Some 22 million people suffer from addiction in this country. Another 23 million live in long-term recovery. That amounts to 45 million households – roughly one in every three. And given that addiction dramatically impacts the lives of everyone in the household/family, that means that more than 90 million Americans are touched by this health and human rights crisis. Those are staggering numbers. Unfortunately, Greg fell into another statistic: the fact that someone – usually a young adult – dies from alcohol or other drugs every four minutes in America.

Greg’s and my other friends’ deaths cannot be in vain. We are at such a unique moment in America. People afflicted, and family members and friends affected, are all standing up. Many of them have begun to speak out loudly and say “not one more.” We saw this begin at the Unite to Face Addiction rally on the National Mall back in October, continuing in New Hampshire during the presidential primary, and today a movement is growing from coast-to-coast. We will be successful. Our leaders will listen and we will hold them accountable.
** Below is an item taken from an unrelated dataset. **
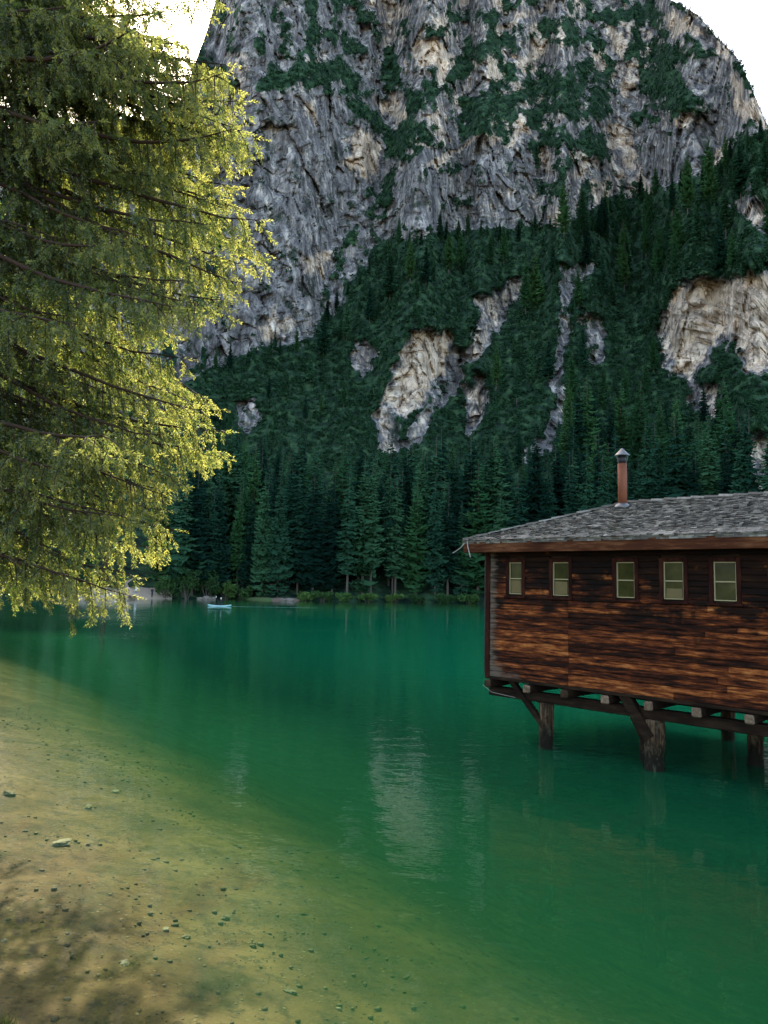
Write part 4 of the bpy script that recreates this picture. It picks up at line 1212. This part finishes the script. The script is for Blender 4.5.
# kayak and paddler
KP = on_z(219.5, 606.3)
kd_ = 90.0; KL = 2.9
kayak = empty('kayak', (KP[0], KP[1], 0), .0, label='pale turquoise kayak gliding left across the far water', cat='kayak')
M_KAY = simple('pale_turquoise_hull', (.26, .46, .47), .35, .08, 3, .05)
mb = MB(); n = 25; ring = 16; V = []
for i in range(n):
    u = -1 + 2 * i / (n - 1); w = .36 * (1 - abs(u) ** 2.4) ** .8 + .004; top = .16 + .12 * abs(u) ** 3; bot = -.12 + .22 * abs(u) ** 4
    for j in range(ring):
        a = 2 * math.pi * j / ring
        V.append((u * KL / 2, w * math.cos(a), (top + bot) / 2 + (top - bot) / 2 * math.sin(a) * (1 if math.sin(a) < 0 else .8)))
Q = [[i * ring + j, i * ring + (j + 1) % ring, (i + 1) * ring + (j + 1) % ring, (i + 1) * ring + j] for i in range(n - 1) for j in range(ring)]
mb.add(V, Q); mb.build('hull', M_KAY, kayak, smooth=True)
mb = MB(); a = np.linspace(0, 2 * np.pi, 20); mb.tube(np.stack([.12 + .48 * np.cos(a), .24 * np.sin(a), .21 + 0 * a], 1), .028, 6, cap=False); mb.build('cockpit_rim', M_NAVY, kayak)
J = [(.25, 0, .22), (.23, 0, .45), (.20, 0, .68), (.18, 0, .80), (.165, 0, .90), (.15, 0, .99),
     (.15, .1, .20), (-.22, .13, .30), (-.55, .10, .18), (.15, -.1, .20), (-.22, -.13, .30), (-.55, -.10, .18),
     (.19, .19, .67), (.06, .30, .50), (-.12, .30, .52), (-.18, .28, .53), (.19, -.19, .67), (.02, -.32, .62), (-.14, -.34, .74), (-.19, -.33, .78)]
E = [(0, 1), (1, 2), (2, 3), (3, 4), (4, 5), (0, 6), (6, 7), (7, 8), (0, 9), (9, 10), (10, 11), (2, 12), (12, 13), (13, 14), (14, 15), (2, 16), (16, 17), (17, 18), (18, 19)]
Rr = [.13, .13, .14, .055, .085, .07, .09, .075, .05, .09, .075, .05, .06, .045, .035, .03, .06, .045, .035, .03]
kp = body_mesh('person', J, E, Rr, [M_SKIN, M_NAVY], lambda c: 0 if (c.z > .79 and abs(c.y) < .15) or c.x < -.15 and c.z > .45 else 1)
kp.location = (KP[0], KP[1], 0); tag(kp, 'paddler in dark clothes seated in the turquoise kayak', 'person')
head_extras(kp, (.165, 0, .95), M_WHITEC)
mb = MB(); mb.tube([(-.18, .95, .20), (-.18, .3, .52), (-.185, -.3, .78), (-.18, -1.0, 1.08)], .017, 6)
pd = mb.build('paddle', M_NAVY); pd.location = (KP[0], KP[1], 0); tag(pd, "double-bladed paddle held across the kayak by the paddler", 'paddle')
for yb, zb_, sgn in ((.95, .20, 1), (-1.0, 1.08, -1)):
    mb = MB(); mb.blob((-.18, yb + .2 * sgn, zb_ - .09 * sgn), (.03, .23, .11), 2, .05, 2); mb.build('blade', M_WHITEC, pd)
# wake trailing the kayak
t = np.linspace(0, 1, 60); V = []
for k in t:
    x = KP[0] + KL / 2 + k * 10.5; y = KP[1] + .9 * k + .12 * math.sin(k * 19)
    w = .05 + .10 * (1 - k) * abs(math.sin(k * 37 + 1)) + .02
    V += [(x, y - w, .004), (x, y + w, .006)]
wk = mesh_np('wake', V, grid_faces(2, 60), simple('wake_foam', (.35, .55, .52), .4, .4, 2, .2)); tag(wk, 'thin pale wake trailing behind the kayak', 'wake', kind='stuff')

# ------------------------------------------------------------------ stones on the lakebed
M_STONE = simple('lakebed_stone', (.13, .10, .062), .8, .4, 7, .5)
M_PALE = simple('pale_limestone', (.24, .20, .135), .8, .15, 6, .4)
def bed_z(x, y): return -float(depth_fn(np.array([x]), np.array([y]))[0])
def stone(px, py, s, mat, label, seed, flat=.4, group=None):
    p = on_z(px, py)
    for _ in range(6):
        z = bed_z(p[0], p[1]); p = on_z(px, py, z)
    mb = MB(); mb.blob((0, 0, s * flat * .4), (s, s * .75, s * flat), 3, .6, seed, freq=1.6); o = mb.build('stone', mat)
    o.location = (p[0], p[1], p[2]); o.rotation_euler = (0, 0, rng.uniform(0, 6)); tag(o, label, 'stone', group)
stone(61, 844, .155, M_PALE, 'large pale flat stone on the sunlit lakebed, the brightest of all', 1, .28)
stone(125, 964, .06, M_PALE, 'small pale stone inside the shadow of the spruce', 2)
stone(166, 930, .055, M_PALE, 'yellowish stone at the edge of the spruce shadow', 3)
stone(186, 938, .06, M_STONE, 'grey-brown stone just right of the yellowish one at the shadow edge', 4)
stone(9, 795, .13, M_STONE, 'dark stone at the frame edge on the sunny shallows', 5)
stone(88, 808, .10, M_STONE, 'long brown stone on the sunny shallows beyond the pale flat one', 6)
stone(115, 792, .09, M_PALE, 'pale stone farthest out on the sunny shallows', 7, .3)
stone(226, 918, .06, M_STONE, 'lone stone on the green-tinted bed right of the shadow', 8)
stone(290, 993, .07, M_STONE, 'stone on the green-tinted bed low in the picture', 9)
def pebbles():
    mb = MB(); c = 0
    bm0 = bmesh.new(); bmesh.ops.create_icosphere(bm0, subdivisions=1, radius=1); V0 = np.array([v.co[:] for v in bm0.verts]); T0 = np.array([[v.index for v in f.verts] for f in bm0.faces]); bm0.free()
    VV = []; TT = []; vals = []; n = 0
    for _ in range(14000):
        x = rng.uniform(-14, 3); y = rng.uniform(4.5, 26)
        s_ = x * NS[0] + y * NS[1]
        if s_ > 9 or s_ < -3: continue
        d = bed_z(x, y)
        if fbm(np.array([x * .5, y * .5, 3.0]), 2, 8) < rng.uniform(-.6, .35): continue
        s = .009 + .034 * rng.random() ** 6
        V = V0 * (1 + rng.uniform(-.25, .25, (len(V0), 1))) * [s * rng.uniform(.8, 1.5), s, s * .55]
        a = rng.uniform(0, 6.28); Rm = np.array([[np.cos(a), -np.sin(a), 0], [np.sin(a), np.cos(a), 0], [0, 0, 1]])
        VV.append(V @ Rm.T + [x, y, d + .2 * s]); TT.append(T0 + n); n += len(V0); vals.append(np.full(len(V0), rng.random()))
    t = NT('pebble_stone'); a = t.attr('tone')
    m = t.princ(t.ramp(a, [(.0, (.05, .034, .018)), (.6, (.095, .067, .036)), (.93, (.15, .11, .065)), (1.0, (.26, .22, .16))]), .8)
    o = mesh_np('pebbles', np.vstack(VV), np.vstack(TT), m, smooth=True, attrs={'tone': np.concatenate(vals)})
    tag(o, 'pebbles strewn over the shallow lakebed', 'pebbles', kind='stuff')
pebbles()
def weeds():
    V = []; n = 0
    for _ in range(5200):
        x = rng.normal(-3.2, .5); y = rng.normal(6.05, .36)
        z = bed_z(x, y)
        if z < -.16: continue
        h = rng.uniform(.03, .11); a = rng.uniform(0, 6.28); lean = rng.normal(0, .05, 2); w = .0035
        dx, dy = math.cos(a) * w, math.sin(a) * w
        V += [(x - dx, y - dy, z - .02), (x + dx, y + dy, z - .02), (x + lean[0] + dx * .3, y + lean[1] + dy * .3, z + h), (x + lean[0] - dx * .3, y + lean[1] - dy * .3, z + h)]
    if V:
        o = mesh_np('grass', V, np.arange(len(V)).reshape(-1, 4), mat_leaf('bank_grass', [(.05, .07, .02), (.07, .10, .025), (.10, .13, .03), (.16, .16, .05)], (.2, .24, .05), .4))
        tag(o, 'short grass on the bank at the bottom corner of the picture', 'grass', kind='stuff')
weeds()

# ------------------------------------------------------------------ air
HAZE = 0
if HAZE:
    zt_ = float(Pm[..., 2].max()) + 40
    mb = MB(); mb.box((-1850, -1850, -13), (1850, 1850, zt_))
    t = NT('mountain_air')
    pv = t.n('VolumePrincipled', Density=HAZE, Anisotropy=.45); t.set(pv.inputs['Color'], (.80, .88, 1.0))
    t.t.links.new(pv.outputs[0], t.out.inputs['Volume'])
    hz = mb.build('haze', t.m); tag(hz, 'thin bluish air between the viewer and the mountain', 'haze', kind='stuff')
    SC.cycles.volume_bounces = 0
# ------------------------------------------------------------------ light
sd = ray(*SUN_PX); sd /= np.linalg.norm(sd)
sun_el = math.asin(sd[2]); sun_az = math.atan2(sd[0], sd[1])
print('sun el az', math.degrees(sun_el), math.degrees(sun_az))
SC.world = bpy.data.worlds.new('World'); SC.world.use_nodes = True
nt = SC.world.node_tree; nt.nodes.clear()
st = nt.nodes.new('ShaderNodeTexSky'); st.sky_type = 'NISHITA'; st.sun_disc = False
st.sun_elevation = sun_el; st.sun_rotation = sun_az; st.altitude = 1500; st.dust_density = 4.0; st.air_density = .8; st.ozone_density = 1.0
bg = nt.nodes.new('ShaderNodeBackground'); bg.inputs[1].default_value = .15
ow = nt.nodes.new('ShaderNodeOutputWorld'); wm = nt.nodes.new('ShaderNodeMix'); wm.data_type = 'RGBA'; wm.blend_type = 'MULTIPLY'; wm.inputs[0].default_value = 1.0
wm.inputs[7].default_value = (1.14, 1.0, .80, 1)
nt.links.new(st.outputs[0], wm.inputs[6]); nt.links.new(wm.outputs[2], bg.inputs[0]); nt.links.new(bg.outputs[0], ow.inputs[0])
sl = bpy.data.lights.new('sun', 'SUN'); sl.energy = 2.9; sl.angle = math.radians(.9); sl.color = (1, .93, .80)
so = bpy.data.objects.new('sun', sl); COL.objects.link(so)
so.rotation_euler = Vector(-sd).to_track_quat('-Z', 'Y').to_euler()

cam = bpy.data.cameras.new('camera'); co = bpy.data.objects.new('camera', cam); COL.objects.link(co)
cam.sensor_fit = 'VERTICAL'; cam.sensor_height = 36; cam.sensor_width = 27; cam.lens = F / 1024 * 36
cam.clip_end = 6000; cam.clip_start = .05
Mc = Matrix(((RT[0], UP[0], -FW[0]), (RT[1], UP[1], -FW[1]), (RT[2], UP[2], -FW[2])))
co.matrix_world = Matrix.Translation(CAM) @ Mc.to_4x4()
SC.camera = co
vs = SC.view_settings
vs.view_transform = 'Standard'; vs.look = 'None'; vs.exposure = 2.65; vs.gamma = 1; vs.use_curve_mapping = False
SC.cycles.use_denoising = True
SC.world.cycles.sampling_method = 'MANUAL'; SC.world.cycles.sample_map_resolution = 2048
SC.cycles.max_bounces = 8; SC.cycles.transparent_max_bounces = 12; SC.cycles.diffuse_bounces = 3; SC.cycles.glossy_bounces = 3
SC.cycles.sample_clamp_indirect = 6.0
SC.cycles.caustics_reflective = False; SC.cycles.caustics_refractive = False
We certainly have begun to see the tide turn these past 12 months, but America will be electing a new President and a new Congress in just under 90 days. Ten-point plans and town halls on addiction from candidates have flooded our news feeds for months. In a few short weeks it will be up to us. We’ll vote… and then what? Well, for me and millions of others, it certainly doesn’t stop there. In fact, it won’t stop until the day comes that addiction, including accidental overdoses, is no longer stealing our youth, tearing families apart, crippling our economy, and dominating the news each and every day. It’s finally time to address the addiction crisis in our country.

So, yes, today is my birthday. But it’s just not the same this year. For the first time ever I’ve come to realize that the imprint people leave on our hearts is immeasurable. And, in the case of Greg and all of the other friends I lost this year, irreplaceable... and eternal.